WHAT IS NEEDED: Beginning with the line that contains "Write a Blender", retype the entries below exactly, ending with the line that contains "S.camera = cam". Leave out any pictures.

EXCERPTED DATA:

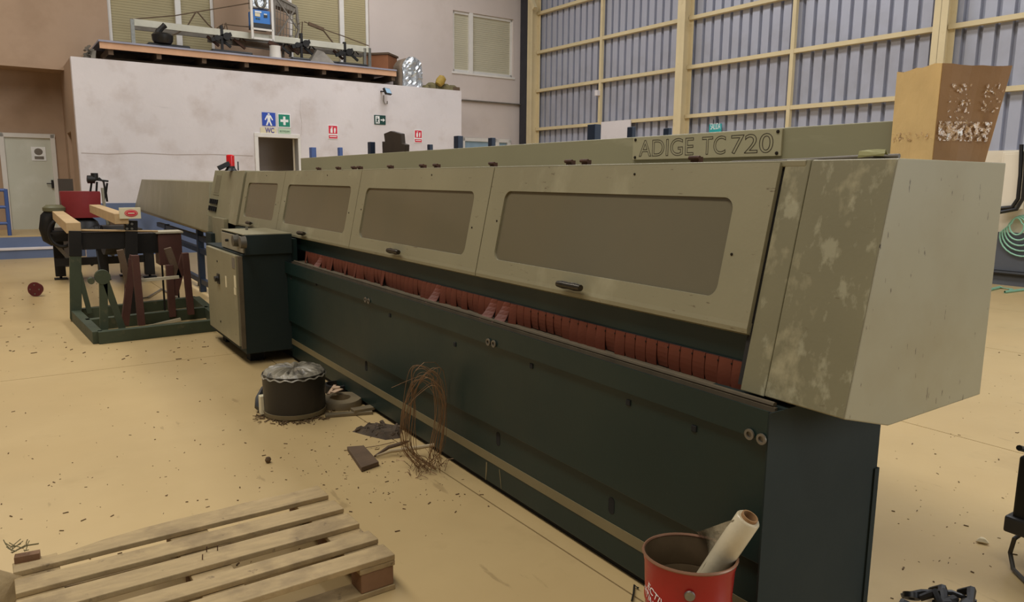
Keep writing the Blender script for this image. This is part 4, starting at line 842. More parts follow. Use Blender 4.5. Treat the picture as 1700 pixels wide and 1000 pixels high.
# ---- bucket and film roll
bc_ = np.array([1.705, 1.525, 0.0]); br = .138; bh = .40
bu = thing('paint_bucket', 'red metal bucket with white lettering and dented rim beside the leg', 'bucket', bc_)
wob = lambda a, z: 1+(.06*max(0, z-.2)/.2)*math.cos(2*(a-2.3))
prof_ = [(0, .0), (br*.93, 0), (br*.95, .04), (br*.955, .12), (br*.985, .125), (br*.985, .135), (br*.96, .14), (br*.96, .24), (br*.99, .245), (br*.99, .255), (br*.965, .26), (br*.975, .365), (br*1.0, .385), (br*1.01, bh), (br*.975, bh), (br*.955, .36), (br*.94, .26), (br*.94, .02), (0, .02)]
m = MB(); m.lathe(prof_[:14], bc_, 40, wob=wob); m.f = [f for f in m.f if len(f) == 4 or True]; 
m = MB(); m.lathe([(0, 0)]+prof_[1:14]+[(br*.99, bh)], bc_, 40, wob=wob); m.f = [f for f in m.f if len(f) < 20]; m.build('bucket_wall', M_bucket, bu, smooth=True, solid=.0)
m = MB(); m.lathe([(br*.985, bh), (br*.95, .36), (br*.935, .30), (br*.95, .295), (br*.935, .29), (br*.93, .2), (br*.945, .195), (br*.93, .19), (br*.93, .02), (0, .02)], bc_, 40, wob=wob); m.f = [f for f in m.f if len(f) < 20]; m.build('bucket_inside', M_bin_in, bu, smooth=True)
m = MB(); m.tube([bc_+np.array([br*1.0*wob(a, bh)*math.cos(a), br*1.0*wob(a, bh)*math.sin(a), bh]) for a in np.linspace(0, 2*math.pi, 41)[:-1]], .005, 6, closed=True); m.build('rolled_rim', mat('worn_rim', (150, 110, 84), .4, .3), bu, smooth=True)
# handle lug where the photograph shows it
for ang in (math.atan2(-.92, .1),):
    v = ray(1145, 990); v = v/np.linalg.norm(v[:2]); 
    t = None
    # intersection of that sight line with the bucket's side
    o2 = CP[:2]-bc_[:2]; d2_ = v[:2]; bq = o2@d2_; cq = o2@o2-(br*.97)**2; tt = -bq-math.sqrt(max(bq*bq-cq, 0)); q = CP+v*tt; nrm = (q-bc_)*np.array([1, 1, 0]); nrm /= np.linalg.norm(nrm)
    m = MB(); m.lathe([(0, 0), (.017, 0), (.015, .005), (.008, .006), (.0, .002)], q, 16, tuple(nrm)); m.build('handle_lug', M_steel, bu, smooth=True)
def cylbend(a_start, z0, tilt, rad):
    def fn(x, y, z):
        ca, sa = math.cos(tilt), math.sin(tilt); X = x*ca-y*sa; Y = x*sa+y*ca; a = a_start+X/rad; return bc_+np.array([(rad+z)*math.cos(a), (rad+z)*math.sin(a), z0+Y])
    return fn
vx = math.atan2(-bc_[1], -bc_[0])   # direction from bucket to camera
lettering('lettering', 'PROTECTIVE', .034, (0, 0, 0), (1, 0, 0), (0, 0, 1), M_white, bu, width=.19, depth=.0004, bend=cylbend(vx-1.75, .325, -.35, br*.985))
lettering('lettering', 'COATINGS', .034, (0, 0, 0), (1, 0, 0), (0, 0, 1), M_white, bu, width=.15, depth=.0004, bend=cylbend(vx-1.7, .285, -.35, br*.985))
ft = MX(1243, 862, 1.845); 
rl0 = np.array([1.70, 1.50, .12]); 
topc = MX(1243, 861, 1.80)
dirv = topc-G(1180, 955, .37); 
g0 = on(1, bc_[1]-.03, 1177, 958); dirv = topc-g0; dirv /= np.linalg.norm(dirv)
fr = thing('film_roll', 'roll of clear stretch film on a cardboard core leaning in the red bucket', 'roll', bc_+np.array([0, 0, .03]))
L0 = topc-dirv*.42; rr = .038
m = MB(); m.lathe([(rr*.62, 0), (rr, 0), (rr*1.0, .1), (rr*1.02, .3), (rr, .415), (rr*.9, .42), (rr*.66, .42)], L0, 24, tuple(dirv)); m.f = [f for f in m.f if len(f) < 20]; m.build('film_winding', M_film, fr, smooth=True)
m = MB(); m.lathe([(rr*.62, 0), (rr*.68, 0), (rr*.68, .43), (rr*.56, .43), (rr*.56, 0)], L0, 20, tuple(dirv), closed=True); m.build('core', M_tube, fr, smooth=True)
P_ = [topc+np.array([-.02, .03, -.01]), topc-dirv*.20+np.array([-.02, .03, 0]), G(1160, 905, .47)]
ca_ = on(1, bc_[1]+.07, 1155, 882); cb_ = on(1, bc_[1]+.05, 1182, 926); cc_ = topc-dirv*.26+np.array([-.03, .02, 0]); ct_ = topc-dirv*.01+np.array([-.035, .02, 0])
rows = []
for i in range(7):
    s = i/6; a = ct_*(1-s)+ca_*s; b = cc_*(1-s)+cb_*s; rows.append([a*(1-t)+b*t+np.array([.006*math.sin(7*s+5*t), 0, .005*math.cos(9*t+3*s)]) for t in np.linspace(0, 1, 6)])
m = MB(); m.grid(rows); m.build('loose_film', M_filmc, fr, smooth=True)
m = MB(); m.tube([G(1049, 998, .01), G(1052, 985, .01), G(1053, 972, .01), (1.9, 1.95, .01)], .004, 6); tag(m.build('thin_cable', M_black, None, smooth=True), 'thin black cable running under the machine left of the bucket', 'cable')

# ---- black bin with a tied bag
bn = thing('waste_bin', 'round black bin with a grey gathered bag over its top', 'bin', (1.50, 4.90, 0)); c = np.array([1.49, 4.87, 0])
zt = .30
def solve_bin():
    for s in np.linspace(.2, .5, 61):
        a = G(437, 622, s); b = G(540, 625, s)
        mid = (a+b)/2
        if np.linalg.norm(mid[:2]-c[:2]) < .05: pass
    return
tl, tr = G(438, 622, .29), G(540, 627, .29); rb_ = np.linalg.norm(tl-tr)/2*1.0; cc2 = (tl+tr)/2; 
bot = G(488, 688, 0); vv = cc2-bot
c = np.array([cc2[0], cc2[1], 0]); c[:2] += 0
hb_ = .29
rb_ = .205; c = np.array([1.475, 4.86, 0])
m = MB(); m.lathe([(0, .035), (rb_*.97, .035), (rb_*.98, .08), (rb_, hb_-.03), (rb_, hb_), (0, hb_)], c, 36); m.build('bin_body', M_bin, bn, smooth=True)
m = MB(); m.lathe([(0, .0), (rb_*.9, .0), (rb_*.99, .012), (rb_*1.0, .04), (0, .045)], c, 32); m.build('base_ring', mat('khaki_base_ring', (120, 106, 76), .6), bn, smooth=True)
rows = []; NN = 90
for k in range(9):
    t = k/8; row = []
    for i in range(NN+1):
        a = 2*math.pi*i/NN; fold = abs(math.sin(a*9+.6*math.sin(3*a)))*.022*math.sin(math.pi*min(1, t*1.05))+.006*math.sin(17*a)*t
        r = rb_*1.03*t if t < 1 else rb_*1.03; z = hb_+.012+fold-(.03 if k == 8 else 0)+.012*(1-t)**2
        row.append(c+np.array([r*math.cos(a), r*math.sin(a), z]))
    rows.append(row)
m = MB(); m.grid(rows); m.build('gathered_bag', M_bag, bn, smooth=True)
m = MB(); p = G(434, 672, .05); m.tube([G(438, 645, .12), G(431, 662, .08), G(430, 675, .04), G(440, 684, .02)], [.02, .03, .03, .02], 8); m.build('bag_tail', M_black, bn, smooth=True)
m = MB(); a = G(436, 680, .04); m.box(tuple(a+np.array([-.02, -.03, -.03])), tuple(a+np.array([.03, .02, .1]))); m.build('white_tab', M_yell, bn, bevel=.006)
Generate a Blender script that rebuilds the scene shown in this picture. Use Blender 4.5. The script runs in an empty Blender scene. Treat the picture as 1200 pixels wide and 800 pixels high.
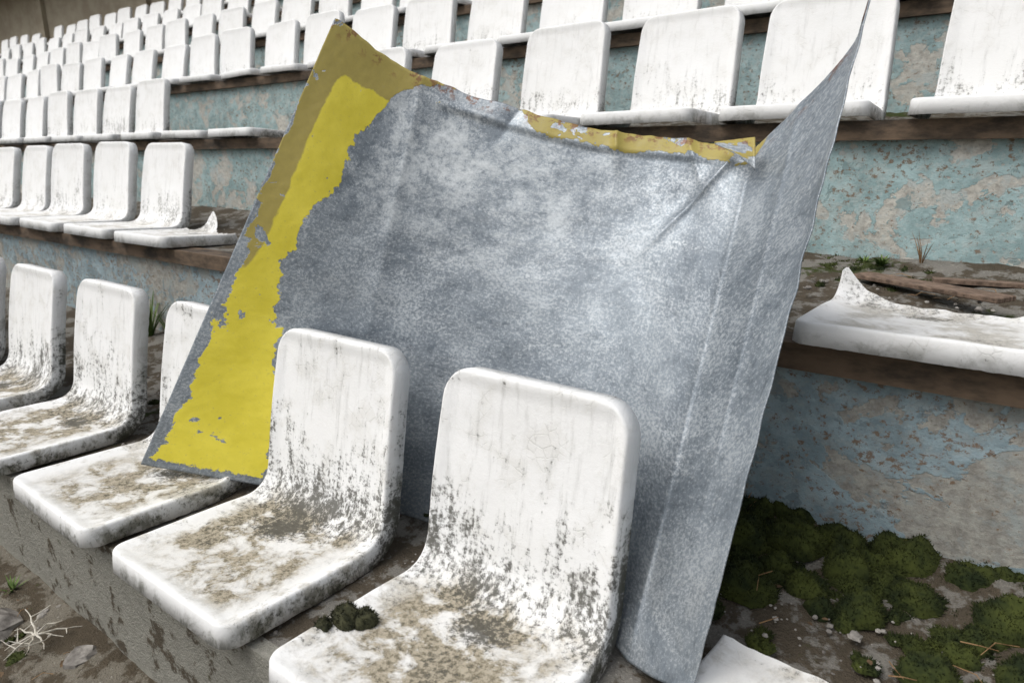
import bpy, math, random
import numpy as np
from mathutils import Vector, Matrix, noise as mn
random.seed(7); np.random.seed(7)
ZO=1.20
D=0.85; H=0.455; Y0=0.5
sc=bpy.context.scene
# ---------------------------------------------------------------- node helpers
class NT:
    def __init__(s,name):
        s.m=bpy.data.materials.new(name); s.m.use_nodes=True
        s.t=s.m.node_tree; s.t.nodes.clear()
        s.out=s.t.nodes.new('ShaderNodeOutputMaterial'); s.b=s.t.nodes.new('ShaderNodeBsdfPrincipled')
        s.t.links.new(s.b.outputs[0],s.out.inputs[0])
        s.tc=s.t.nodes.new('ShaderNodeTexCoord')
    def put(s,sock,v):
        if isinstance(v,bpy.types.NodeSocket): s.t.links.new(v,sock)
        elif isinstance(v,(tuple,list)):
            sock.default_value=tuple(v)+(1,) if (len(v)==3 and sock.type=='RGBA') else v
        else: sock.default_value=v
    def M(s,op,a,b=0.0,c=0.0,clamp=False):
        n=s.t.nodes.new('ShaderNodeMath'); n.operation=op; n.use_clamp=clamp
        s.put(n.inputs[0],a); s.put(n.inputs[1],b); s.put(n.inputs[2],c); return n.outputs[0]
    def V(s,op,a,b):
        n=s.t.nodes.new('ShaderNodeVectorMath'); n.operation=op
        s.put(n.inputs[0],a); s.put(n.inputs[1],b); return n.outputs[0]
    def noise(s,vec,scale,detail=4,rough=0.55,dist=0.0):
        n=s.t.nodes.new('ShaderNodeTexNoise'); s.put(n.inputs['Vector'],vec)
        n.inputs['Scale'].default_value=scale; n.inputs['Detail'].default_value=min(detail,5)
        n.inputs['Roughness'].default_value=rough; n.inputs['Distortion'].default_value=dist
        return n.outputs[0]
    def vor(s,vec,scale,feat='F1',out='Distance'):
        n=s.t.nodes.new('ShaderNodeTexVoronoi'); n.feature=feat; s.put(n.inputs['Vector'],vec)
        n.inputs['Scale'].default_value=scale; return n.outputs[out]
    def ss(s,v,a,b,lo=0.0,hi=1.0):
        n=s.t.nodes.new('ShaderNodeMapRange'); n.interpolation_type='SMOOTHSTEP'
        s.put(n.inputs[0],v); s.put(n.inputs[1],a); s.put(n.inputs[2],b); s.put(n.inputs[3],lo); s.put(n.inputs[4],hi)
        return n.outputs[0]
    def mix(s,f,a,b):
        n=s.t.nodes.new('ShaderNodeMix'); n.data_type='RGBA'
        s.put(n.inputs[0],f); s.put(n.inputs[6],a); s.put(n.inputs[7],b); return n.outputs[2]
    def xyz(s,v):
        n=s.t.nodes.new('ShaderNodeSeparateXYZ'); s.put(n.inputs[0],v); return n.outputs
    def comb(s,x,y,z):
        n=s.t.nodes.new('ShaderNodeCombineXYZ'); s.put(n.inputs[0],x); s.put(n.inputs[1],y); s.put(n.inputs[2],z); return n.outputs[0]
    def curve(s,v,pts):
        n=s.t.nodes.new('ShaderNodeFloatCurve'); c=n.mapping.curves[0]
        c.points[0].location=pts[0]; c.points[-1].location=pts[-1]
        for p in pts[1:-1]: c.points.new(*p)
        n.mapping.update(); s.put(n.inputs['Value'],v); return n.outputs[0]
    def bump(s,h,strength=0.5,dist=0.01):
        n=s.t.nodes.new('ShaderNodeBump'); n.inputs['Strength'].default_value=strength; n.inputs['Distance'].default_value=dist
        s.put(n.inputs['Height'],h); s.t.links.new(n.outputs[0],s.b.inputs['Normal'])
    def fin(s,col,rough=0.7,metal=0.0,spec=0.4):
        s.put(s.b.inputs['Base Color'],col); s.put(s.b.inputs['Roughness'],rough); s.put(s.b.inputs['Metallic'],metal)
        s.b.inputs['Specular IOR Level'].default_value=spec; return s.m
    @property
    def obj(s): return s.tc.outputs['Object']
    @property
    def uv(s): return s.tc.outputs['UV']

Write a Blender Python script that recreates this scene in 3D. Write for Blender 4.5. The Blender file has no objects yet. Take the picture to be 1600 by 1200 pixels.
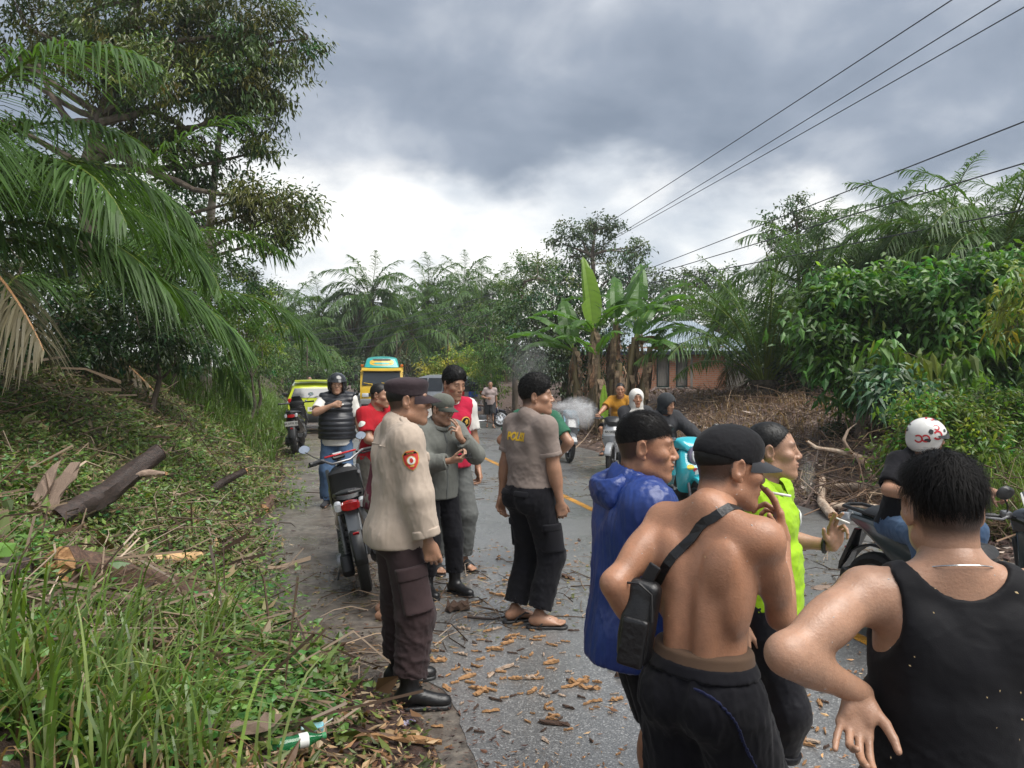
import bpy, bmesh, math, random
import numpy as np
from mathutils import Vector, Matrix, Euler
from mathutils.bvhtree import BVHTree

S = bpy.context.scene
COL = S.collection
PI = math.pi

# ------------------------------------------------------------------ camera
CAM_H = 1.8
FPX = 1200.0            # focal length in photograph pixels (1600 wide)
cd = bpy.data.cameras.new('camera')
cam = bpy.data.objects.new('camera', cd); COL.objects.link(cam)
cam.location = (0, 0, CAM_H); cam.rotation_euler = (PI/2, 0, 0)
cd.sensor_width = 36.0; cd.lens = 36.0*FPX/1600
cd.shift_y = -13/1600
cd.clip_start = 0.05; cd.clip_end = 3000
S.camera = cam

# ------------------------------------------------------------------ world, sun, exposure
SUN_EL, SUN_AZ = math.radians(62), math.radians(122)   # azimuth clockwise from +Y
W = bpy.data.worlds.new('World'); S.world = W; W.use_nodes = True
def build_world():
    nt = W.node_tree; N = nt.nodes; L = nt.links; N.clear()
    out = N.new('ShaderNodeOutputWorld')
    sky = N.new('ShaderNodeTexSky'); sky.sky_type = 'NISHITA'; sky.sun_disc = False
    sky.sun_elevation = SUN_EL; sky.sun_rotation = SUN_AZ
    bg = N.new('ShaderNodeBackground'); bg.inputs['Strength'].default_value = 0.05
    L.new(sky.outputs[0], bg.inputs[0])
    tc = N.new('ShaderNodeTexCoord')
    sep = N.new('ShaderNodeSeparateXYZ'); L.new(tc.outputs['Generated'], sep.inputs[0])
    def math_(op, a, b=None, c=None):
        m = N.new('ShaderNodeMath'); m.operation = op
        for i, v in enumerate((a, b, c)):
            if v is None: continue
            if isinstance(v, (int, float)): m.inputs[i].default_value = v
            else: L.new(v, m.inputs[i])
        return m.outputs[0]
    zc = math_('MAXIMUM', sep.outputs[2], 0.0)
    den = math_('ADD', zc, 0.42)
    cx = math_('DIVIDE', sep.outputs[0], den); cy = math_('DIVIDE', sep.outputs[1], den)
    cmb = N.new('ShaderNodeCombineXYZ'); L.new(cx, cmb.inputs[0]); L.new(cy, cmb.inputs[1])
    def noise(scale, detail, rough, dist, off):
        mp = N.new('ShaderNodeMapping'); L.new(cmb.outputs[0], mp.inputs[0]); mp.inputs['Location'].default_value = off
        n = N.new('ShaderNodeTexNoise'); n.inputs['Scale'].default_value = scale; n.inputs['Detail'].default_value = detail
        n.inputs['Roughness'].default_value = rough; n.inputs['Distortion'].default_value = dist
        L.new(mp.outputs[0], n.inputs['Vector']); return n.outputs[0]
    n1 = noise(2.0, 10, 0.56, 0.15, (3.1, 7.3, 0))
    n2 = noise(4.2, 8, 0.55, 0.25, (1.7, 2.2, 0))
    n3 = noise(1.6, 5, 0.5, 0.1, (9.4, 4.1, 0))
    # ragged lower edge of the dark cloud deck
    e = math_('ADD', zc, math_('MULTIPLY', math_('SUBTRACT', n1, 0.5), 0.26))
    mr = N.new('ShaderNodeMapRange'); mr.interpolation_type = 'SMOOTHSTEP'
    mr.inputs['From Min'].default_value = 0.205; mr.inputs['From Max'].default_value = 0.262
    L.new(e, mr.inputs['Value']); dark = mr.outputs[0]
    def ramp(fac, stops):
        r = N.new('ShaderNodeValToRGB'); L.new(fac, r.inputs[0])
        el = r.color_ramp.elements
        while len(el) < len(stops): el.new(0.5)
        for x, (p, c) in zip(el, stops): x.position = p; x.color = (*c, 1)
        return r.outputs[0]
    mixn = math_('ADD', math_('MULTIPLY', n2, 0.42), math_('MULTIPLY', n3, 0.58))
    cdark = ramp(mixn, [(0.37, (0.064, 0.076, 0.095)), (0.48, (0.092, 0.105, 0.126)), (0.56, (0.139, 0.150, 0.167)), (0.66, (0.231, 0.240, 0.250))])
    clite = ramp(mixn, [(0.37, (0.148, 0.164, 0.184)), (0.47, (0.222, 0.231, 0.239)), (0.57, (0.321, 0.316, 0.303))])
    mx = N.new('ShaderNodeMix'); mx.data_type = 'RGBA'
    L.new(dark, mx.inputs['Factor']); L.new(clite, mx.inputs['A']); L.new(cdark, mx.inputs['B'])
    bg2 = N.new('ShaderNodeBackground'); bg2.inputs['Strength'].default_value = 1.0
    L.new(mx.outputs['Result'], bg2.inputs[0])
    ms = N.new('ShaderNodeMixShader'); ms.inputs[0].default_value = 0.93
    L.new(bg.outputs[0], ms.inputs[1]); L.new(bg2.outputs[0], ms.inputs[2])
    L.new(ms.outputs[0], out.inputs[0])
build_world()
sl = bpy.data.lights.new('sun', 'SUN'); sl.energy = 1.5; sl.angle = math.radians(50); sl.color = (1.0, 0.965, 0.91)
sun = bpy.data.objects.new('sun', sl); COL.objects.link(sun)
sd = Vector((math.sin(SUN_AZ)*math.cos(SUN_EL), math.cos(SUN_AZ)*math.cos(SUN_EL), math.sin(SUN_EL)))
sun.rotation_euler = sd.to_track_quat('Z', 'Y').to_euler(); sun.location = (0, 0, 40)
vs = S.view_settings
vs.view_transform = 'Standard'; vs.look = 'None'; vs.gamma = 1.0; vs.use_curve_mapping = False
vs.exposure = 1.98
S.render.engine = 'CYCLES'
S.cycles.use_denoising = True
S.cycles.max_bounces = 6; S.cycles.diffuse_bounces = 3; S.cycles.glossy_bounces = 3
S.cycles.transmission_bounces = 5; S.cycles.transparent_max_bounces = 12; S.cycles.volume_bounces = 1
S.cycles.volume_step_rate = 2.0

# ------------------------------------------------------------------ helpers
def lin(r, g, b):
    f = lambda c: (c/255/12.92) if c/255 <= 0.04045 else ((c/255+0.055)/1.055)**2.4
    return (f(r), f(g), f(b))
def at(px, py, d):
    """a point of the place: d metres along the road axis, seen in the direction of the photograph's pixel"""
    return Vector(((px-800)/FPX*d, d, CAM_H-(py-587)/FPX*d))
def tag(o, label=None, cat=None, group=None, kind=None):
    if label: o['label'] = label
    if cat: o['category'] = cat
    if group: o['group'] = group
    if kind: o['kind'] = kind
    return o
def empty(name, loc=(0, 0, 0), rz=0.0):
    o = bpy.data.objects.new(name, None); COL.objects.link(o)
    o.empty_display_size = 0.2
    o.location = loc; o.rotation_euler = (0, 0, rz); return o
def link(name, me, mat=None, parent=None, smooth=None):
    o = bpy.data.objects.new(name, me); COL.objects.link(o)
    if mat is not None and len(me.materials) == 0: me.materials.append(mat)
    if parent is not None: o.parent = parent
    if smooth is not None and len(me.polygons):
        me.polygons.foreach_set('use_smooth', np.full(len(me.polygons), bool(smooth)))
    return o
def mesh_np(name, V, F, col=None, smooth=True):
    """fast mesh: V (n,3), F (m,k) with constant k, or a list of such arrays; col (n,3) colour attribute"""
    me = bpy.data.meshes.new(name)
    V = np.ascontiguousarray(V, dtype=np.float32)
    Fs = F if isinstance(F, (list, tuple)) else [F]
    Fs = [np.ascontiguousarray(f, dtype=np.int32) for f in Fs if len(f)]
    me.vertices.add(len(V)); me.vertices.foreach_set('co', V.ravel())
    nl = sum(f.size for f in Fs); nf = sum(len(f) for f in Fs)
    me.loops.add(nl); me.loops.foreach_set('vertex_index', np.concatenate([f.ravel() for f in Fs]) if Fs else np.zeros(0, np.int32))
    me.polygons.add(nf)
    tot = np.concatenate([np.full(len(f), f.shape[1], np.int32) for f in Fs]) if Fs else np.zeros(0, np.int32)
    st = np.concatenate([[0], np.cumsum(tot)[:-1]]).astype(np.int32)
    me.polygons.foreach_set('loop_start', st); me.polygons.foreach_set('loop_total', tot)
    me.polygons.foreach_set('use_smooth', np.full(nf, smooth))
    me.update(calc_edges=True)
    if col is not None:
        a = me.attributes.new('tint', 'FLOAT_COLOR', 'POINT')
        c = np.ones((len(V), 4), np.float32); c[:, :3] = col
        a.data.foreach_set('color', c.ravel())
    return me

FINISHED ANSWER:
Write a Blender Python script that recreates this scene in 3D. Write for Blender 4.5. The Blender file has no objects yet. Take the picture to be 1600 by 1200 pixels.
import bpy, bmesh, math, random
import numpy as np
from mathutils import Vector, Matrix, Euler
from mathutils.bvhtree import BVHTree

S = bpy.context.scene
COL = S.collection
PI = math.pi

# ------------------------------------------------------------------ camera
CAM_H = 1.8
FPX = 1200.0            # focal length in photograph pixels (1600 wide)
cd = bpy.data.cameras.new('camera')
cam = bpy.data.objects.new('camera', cd); COL.objects.link(cam)
cam.location = (0, 0, CAM_H); cam.rotation_euler = (PI/2, 0, 0)
cd.sensor_width = 36.0; cd.lens = 36.0*FPX/1600
cd.shift_y = -13/1600
cd.clip_start = 0.05; cd.clip_end = 3000
S.camera = cam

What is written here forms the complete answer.